◆ Given instruction: Return all of the data exactly as written, without the pictures.

◆ Given data:
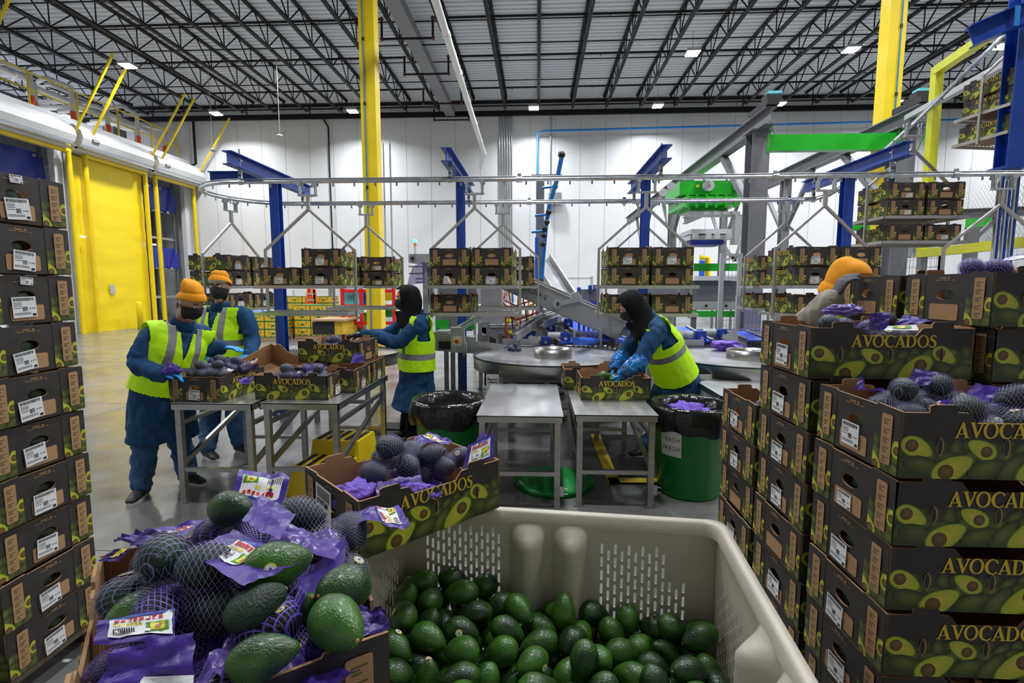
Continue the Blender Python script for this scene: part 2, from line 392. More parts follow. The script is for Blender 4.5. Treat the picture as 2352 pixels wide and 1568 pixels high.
def carton_mesh(closed=False, name='carton'):
    mb = MB()
    X, Y = BL / 2, BW / 2
    tfs = [lambda u, v, h: (u - X, -Y - h, v), lambda u, v, h: (X - u, Y + h, v)]
    tfe = [lambda u, v, h: (-X - h, Y - u, v), lambda u, v, h: (X + h, u - Y, v)]
    for t in tfs: wall(mb, t, side_outline(), []); side_art(mb, t)
    for t in tfe:
        wall(mb, t, end_outline(), [] if closed else [hole_ell()])
        if closed: mb.poly([t(p[0], p[1], .0015) for p in hole_ell()], 'kraft')
        for s0 in (0, BW - .108): mb.add([t(*p, .0012) for p in rrect(s0 + .0005, .001, s0 + .1075, BH - .006, .008)] + [t(*p, 0) for p in rrect(s0 + .0005, .001, s0 + .1075, BH - .006, .008)],
                                         [tuple(range(20))] + [(i, (i + 1) % 20, 20 + (i + 1) % 20, 20 + i) for i in range(20)], 'carton_black')
        end_art(mb, t)
    mb.box((0, 0, .004), (BL - .01, BW - .01, .006), 'kraft')
    return mb.mesh(name)
CM = carton_mesh(); CM2 = carton_mesh(True, 'carton_closed')
def sticker_mesh(w, h, seed, peel=False):
    r = random.Random(seed); mb = MB()
    q = [(-w / 2, 0), (w / 2, 0), (w / 2, h), (-w / 2, h)] if not peel else [(-w / 2, 0), (w / 2, 0), (w * .05, h), (-w / 2, h)]
    mb.poly([(p[0], -.0002, p[1]) for p in q], 'sticker')
    if peel: mb.poly([(w / 2, -.001, 0), (w * .05, -.001, h), (w * .0, -.02, h * .35)], 'sticker')
    def bars(x0, x1, z0, z1, n):
        for i in range(n):
            x = x0 + (x1 - x0) * i / n; mb.poly([(x, -.0006, z0), (x + (x1 - x0) / n * r.uniform(.25, .75), -.0006, z0), (x + (x1 - x0) / n * .6, -.0006, z1), (x, -.0006, z1)], 'black_ink')
    if not peel: bars(-w * .44, w * .42, h * .8, h * .95, 24)
    bars(-w * .1, w * .12, h * .3, h * .52, 9)
    for z in (.7, .63, .55, .45, .2, .14): 
        x = -w * .44
        while x < (-w * .15 if z > .25 else w * .2): l = r.uniform(.02, .07) * w; mb.poly([(x + a * l, -.0006, h * (z + b * .03)) for a, b in ((0, 0), (1, 0), (1, 1), (0, 1))], 'black_ink'); x += l + .012 * w
    mb.poly([(x, -.0006, z) for x, z in ((w * .3, h * .05), (w * .45, h * .05), (w * .45, h * .17), (w * .3, h * .17))], 'black_ink')
    for x in (.2, .3, .38): mb.poly([(x * w + a * .05 * w, -.0006, h * .4 + b * .05 * h) for a, b in ((0, 0), (1, 0), (1, 1), (0, 1))], 'black_ink')
    return mb.mesh('sticker')
STK = [sticker_mesh(.088, .075, 1), sticker_mesh(.095, .08, 2), sticker_mesh(.07, .05, 3), sticker_mesh(.085, .08, 4, True), sticker_mesh(.05, .03, 5)]
def carton(loc, rz, label, group=None, stick=None, cat='box', closed=False, rot=None):
    """end: 'L' = the -X end; stick = list of (end, kind, du, v, tilt)"""
    o = link('avocado_carton', CM2 if closed else CM); o.location = loc; o.rotation_euler = rot if rot else (0, 0, rz); tag(o, label, cat, group)
    for (end, k, du, v, tilt) in (stick or []):
        s = link('shipping_label', STK[k], o)
        if end == 'L': s.location = (-BL / 2 - .0075, -du, v); s.rotation_euler = (0, tilt, -PI / 2)
        else: s.location = (BL / 2 + .0075, du, v); s.rotation_euler = (0, tilt, PI / 2)
        s.rotation_mode = 'XYZ'
        s.rotation_euler = Matrix.Rotation(-PI / 2 if end == 'L' else PI / 2, 3, 'Z').to_euler() if not tilt else (Matrix.Rotation(-PI / 2 if end == 'L' else PI / 2, 3, 'Z') @ Matrix.Rotation(tilt, 3, 'Y')).to_euler()
    return o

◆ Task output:
Continue the Blender Python script for this scene: part 2, from line 392. More parts follow. The script is for Blender 4.5. Treat the picture as 2352 pixels wide and 1568 pixels high.
def carton_mesh(closed=False, name='carton'):
    mb = MB()
    X, Y = BL / 2, BW / 2
    tfs = [lambda u, v, h: (u - X, -Y - h, v), lambda u, v, h: (X - u, Y + h, v)]
    tfe = [lambda u, v, h: (-X - h, Y - u, v), lambda u, v, h: (X + h, u - Y, v)]
    for t in tfs: wall(mb, t, side_outline(), []); side_art(mb, t)
    for t in tfe:
        wall(mb, t, end_outline(), [] if closed else [hole_ell()])
        if closed: mb.poly([t(p[0], p[1], .0015) for p in hole_ell()], 'kraft')
        for s0 in (0, BW - .108): mb.add([t(*p, .0012) for p in rrect(s0 + .0005, .001, s0 + .1075, BH - .006, .008)] + [t(*p, 0) for p in rrect(s0 + .0005, .001, s0 + .1075, BH - .006, .008)],
                                         [tuple(range(20))] + [(i, (i + 1) % 20, 20 + (i + 1) % 20, 20 + i) for i in range(20)], 'carton_black')
        end_art(mb, t)
    mb.box((0, 0, .004), (BL - .01, BW - .01, .006), 'kraft')
    return mb.mesh(name)
CM = carton_mesh(); CM2 = carton_mesh(True, 'carton_closed')
def sticker_mesh(w, h, seed, peel=False):
    r = random.Random(seed); mb = MB()
    q = [(-w / 2, 0), (w / 2, 0), (w / 2, h), (-w / 2, h)] if not peel else [(-w / 2, 0), (w / 2, 0), (w * .05, h), (-w / 2, h)]
    mb.poly([(p[0], -.0002, p[1]) for p in q], 'sticker')
    if peel: mb.poly([(w / 2, -.001, 0), (w * .05, -.001, h), (w * .0, -.02, h * .35)], 'sticker')
    def bars(x0, x1, z0, z1, n):
        for i in range(n):
            x = x0 + (x1 - x0) * i / n; mb.poly([(x, -.0006, z0), (x + (x1 - x0) / n * r.uniform(.25, .75), -.0006, z0), (x + (x1 - x0) / n * .6, -.0006, z1), (x, -.0006, z1)], 'black_ink')
    if not peel: bars(-w * .44, w * .42, h * .8, h * .95, 24)
    bars(-w * .1, w * .12, h * .3, h * .52, 9)
    for z in (.7, .63, .55, .45, .2, .14): 
        x = -w * .44
        while x < (-w * .15 if z > .25 else w * .2): l = r.uniform(.02, .07) * w; mb.poly([(x + a * l, -.0006, h * (z + b * .03)) for a, b in ((0, 0), (1, 0), (1, 1), (0, 1))], 'black_ink'); x += l + .012 * w
    mb.poly([(x, -.0006, z) for x, z in ((w * .3, h * .05), (w * .45, h * .05), (w * .45, h * .17), (w * .3, h * .17))], 'black_ink')
    for x in (.2, .3, .38): mb.poly([(x * w + a * .05 * w, -.0006, h * .4 + b * .05 * h) for a, b in ((0, 0), (1, 0), (1, 1), (0, 1))], 'black_ink')
    return mb.mesh('sticker')
STK = [sticker_mesh(.088, .075, 1), sticker_mesh(.095, .08, 2), sticker_mesh(.07, .05, 3), sticker_mesh(.085, .08, 4, True), sticker_mesh(.05, .03, 5)]
def carton(loc, rz, label, group=None, stick=None, cat='box', closed=False, rot=None):
    """end: 'L' = the -X end; stick = list of (end, kind, du, v, tilt)"""
    o = link('avocado_carton', CM2 if closed else CM); o.location = loc; o.rotation_euler = rot if rot else (0, 0, rz); tag(o, label, cat, group)
    for (end, k, du, v, tilt) in (stick or []):
        s = link('shipping_label', STK[k], o)
        if end == 'L': s.location = (-BL / 2 - .0075, -du, v); s.rotation_euler = (0, tilt, -PI / 2)
        else: s.location = (BL / 2 + .0075, du, v); s.rotation_euler = (0, tilt, PI / 2)
        s.rotation_mode = 'XYZ'
        s.rotation_euler = Matrix.Rotation(-PI / 2 if end == 'L' else PI / 2, 3, 'Z').to_euler() if not tilt else (Matrix.Rotation(-PI / 2 if end == 'L' else PI / 2, 3, 'Z') @ Matrix.Rotation(tilt, 3, 'Y')).to_euler()
    return o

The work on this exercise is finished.